Synthesis, characterization and photocatalytic performance of VDyOₓ composite under visible light irradiation

A VDyOₓ (V₂O₅/DyVO₄) composite photocatalyst was prepared using a simple solution method. The powders were characterized by X-ray diffraction (XRD), Brunauer–Emmett–Teller (BET) method, Raman spectroscopy (Raman), Fourier transform infrared spectroscopy (FT-IR), scanning electron microscopy (SEM), UV–vis diffuse reflectance spectroscopy (DRS), and photoluminescence (PL) spectroscopy. Visible light-induced photocatalytic activities of the powders were evaluated by the degradation of acetone. Results generally show that the binary semiconductors V₂O₅/DyVO₄ with matching band potentials exhibit better photocatalytic properties compared with those of the single phase V₂O₅ or DyVO₄. An acetone conversion of 91.6% was achieved over V₁.₅Dy₁Oₓ composite photocatalyst under visible light irradiation.

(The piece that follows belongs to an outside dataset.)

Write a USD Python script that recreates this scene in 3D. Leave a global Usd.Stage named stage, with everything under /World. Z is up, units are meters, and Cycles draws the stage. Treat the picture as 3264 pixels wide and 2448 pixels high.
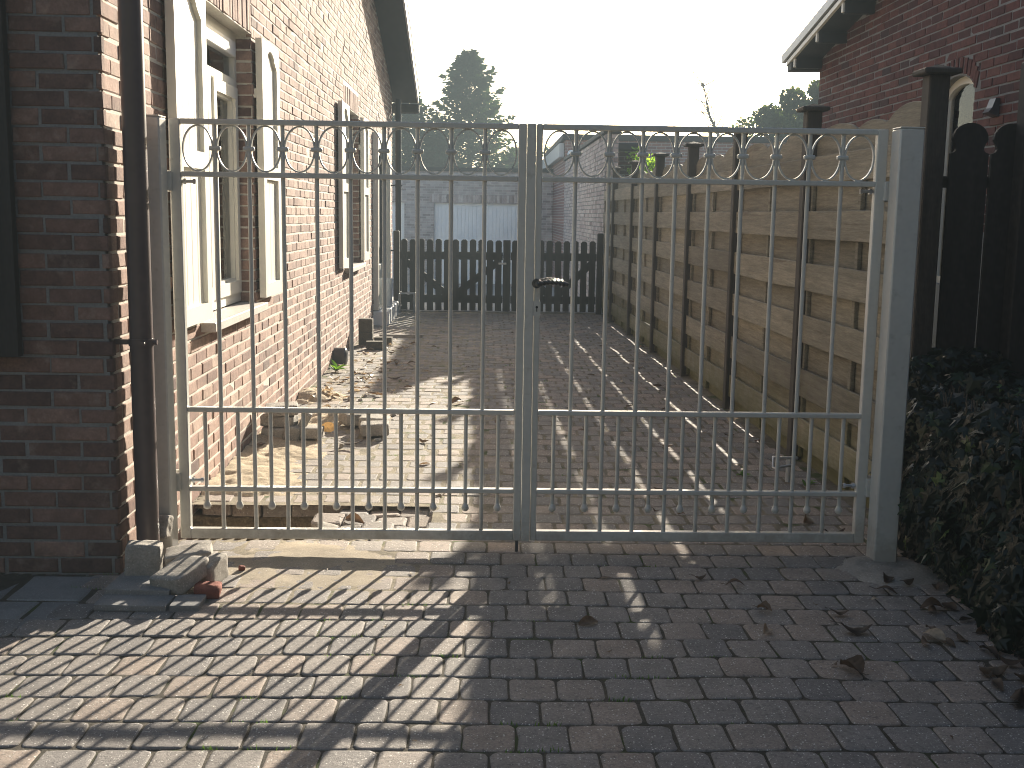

Effective electron–hole separation in the two semiconductors is believed to be mainly responsible for the increased photocatalytic performance of composites. The performance of the VDyOₓ composite catalyst can be further improved by loading a small amount of Pt. In addition, the Pt doped V₁.₅Dy₁Oₓ catalyst was also proven to be efficient in the photodegradation of 2-propanol and benzene.